Paper Mario: Color Splash is one of those Nintendo games that looks like nothing else on the Wii U. Irreverent and strange, the title lives in the conflicted territory between platform-adventure games and RPG.

The game when Toad goes missing in Port Prisma seaside resort.  Mario must smash his way through battalions of Shy Guys in the vacation spot. The plumber will save the day with the help of a special color-splashing hammer and a free paint bucket named Huey.

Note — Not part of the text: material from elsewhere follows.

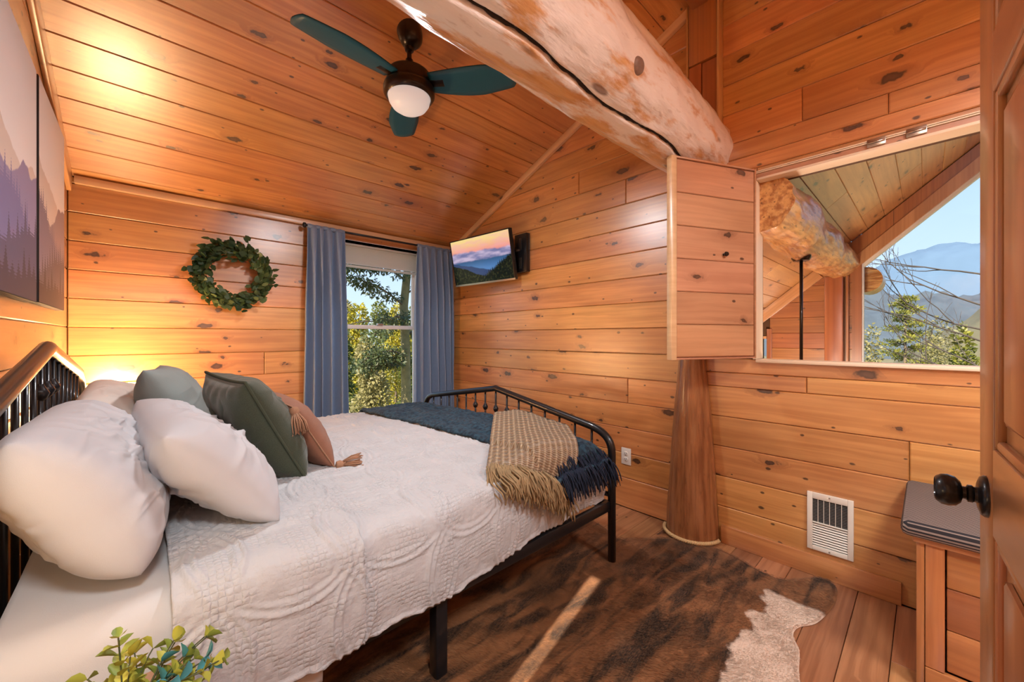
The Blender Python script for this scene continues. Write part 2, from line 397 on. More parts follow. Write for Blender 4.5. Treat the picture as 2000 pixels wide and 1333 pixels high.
def curtain_mat():
    m, nt, bs, out = new_mat('slate_curtain'); N, L = nt.nodes, nt.links
    tc = N.new('ShaderNodeTexCoord'); mp = N.new('ShaderNodeMapping'); mp.inputs['Scale'].default_value = (900, 900, 30); L.new(tc.outputs['Object'], mp.inputs[0])
    nz = N.new('ShaderNodeTexNoise'); nz.inputs['Scale'].default_value = 1; L.new(mp.outputs[0], nz.inputs[0])
    c = mixc(nt, nz.outputs[0], (.125, .19, .31), (.25, .34, .50)); L.new(c, bs.inputs['Base Color'])
    setin(bs, rough=.85, sheen=.3)
    return m
M['curtain'] = curtain_mat()
def stripe_mat():
    m, nt, bs, out = new_mat('ticking_stripe'); N, L = nt.nodes, nt.links
    tc = N.new('ShaderNodeTexCoord'); sep = N.new('ShaderNodeSeparateXYZ'); L.new(tc.outputs['Object'], sep.inputs[0])
    s = math_node(nt, 'SINE', math_node(nt, 'MULTIPLY', math_node(nt, 'SUBTRACT', sep.outputs[0], sep.outputs[2]), 2 * math.pi / .0125))
    c = mixc(nt, maprange(nt, s, -.25, .25, 0, 1), (.016, .014, .018), (.25, .19, .16)); L.new(c, bs.inputs['Base Color'])
    setin(bs, rough=.9)
    return m
M['stripe'] = stripe_mat()

def hide_mat():
    m, nt, bs, out = new_mat('brindle_cowhide'); N, L = nt.nodes, nt.links
    tc = N.new('ShaderNodeTexCoord'); P = tc.outputs['Object']
    def nz(scale, sc=(1, 1, 1), det=4, rot=0, dist=0.0):
        mp = N.new('ShaderNodeMapping'); mp.inputs['Scale'].default_value = sc; mp.inputs['Rotation'].default_value = (0, 0, rot); L.new(P, mp.inputs[0])
        n = N.new('ShaderNodeTexNoise'); n.inputs['Scale'].default_value = scale; n.inputs['Detail'].default_value = det; n.inputs['Distortion'].default_value = dist; L.new(mp.outputs[0], n.inputs[0]); return n.outputs[0]
    st = nz(1, (3.2, 13, 1), 5, R(-28), .9)
    fine = nz(1, (60, 220, 1), 3, R(-34))
    c = mixc(nt, maprange(nt, st, .36, .62, 0, 1), (.018, .009, .005), (.30, .125, .046))
    c = mixc(nt, maprange(nt, nz(2.6, det=3), .45, .75, 0, .8), c, (.030, .015, .009))
    c = mixc(nt, maprange(nt, fine, .35, .7, 0, .45), c, (.24, .115, .050))
    # white flank patch: region x<2.2, near the edge, with ragged border
    sep = N.new('ShaderNodeSeparateXYZ'); L.new(P, sep.inputs[0])
    rag = math_node(nt, 'MULTIPLY', math_node(nt, 'SUBTRACT', nz(7, det=5), .5), .55)
    # signed distance to line through (2.14,.55) .. (1.50,.42): patch lies below it
    ln = math_node(nt, 'ADD', math_node(nt, 'SUBTRACT', math_node(nt, 'ADD', math_node(nt, 'MULTIPLY', sep.outputs[0], .06), .40), sep.outputs[1]), math_node(nt, 'MULTIPLY', rag, .45))
    xr = math_node(nt, 'SUBTRACT', math_node(nt, 'ADD', 2.13, math_node(nt, 'MULTIPLY', rag, .3)), sep.outputs[0])
    pf = math_node(nt, 'MULTIPLY', maprange(nt, ln, -.012, .012, 0, 1), maprange(nt, xr, -.02, .02, 0, 1))
    wc = mixc(nt, fine, (.64, .49, .38), (.84, .72, .60))
    L.new(mixc(nt, pf, c, wc), bs.inputs['Base Color'])
    setin(bs, rough=.75, sheen=.15, spec=.3)
    return m
M['hide'] = hide_mat()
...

Color Splash doesn’t go all the way in RPG elements like the original Paper Mario: Sticker Star or Mario&Luigi: Paper Jam Bros. But it has all the features that differentiate the series: it’s beautiful, talented, funny, entertainment and has an extended gameplay. The game has a price tag of $59.99 on digital and physical retailers.

The core game of Paper Mario: Color Splash

 There are other 39 areas beyond the starting Port Prisma, from icy locales to humid tropics. The player has the task of coloring the regions, with one of the three primary colors (red, blue, or yellow),  but the hammer holds a limit quantity of paint.

Mario must blast colored objects to steal their color and progressively upgrade the weapon so it can hold more paint. Hammer experience points, in the form of stick icons, drop as loot after each battle.

By the time Mario clears 20 or so stages, the hammer won’t be running out of paint anymore. Also, the player will have access to other hammers, like one unrolls paper bridges to cross over ledges

The main combat mechanics are the combat cars

 Each card represents an offensive or defensive move. Mario can build up his combat decks by buying cards at a shop, and he can rack up the damage by timing attacks.

Mario must earn high-end cards to access the difficult parts of the stages and defeat the strongest enemies.

There is a training dojo in Color Splash where players can learn how to time strikes without sacrificing cards. Morse so, different cards count as variants of an attack or defense skill that functions the same way, just with varying degrees of power. So, jumping on a Goomba with an iron boot is the same as jumping with a beat-up boot.

Most enemies have particular weaknesses, so the player must choose the right cards for the right opponents. Some strategies go as far back as the original Super Mario Bros., like using a Koopa shell to clear a row of enemies; and some others as overpowered as using a Final Fantasy-like summon to blow away a couple of Shy Guys.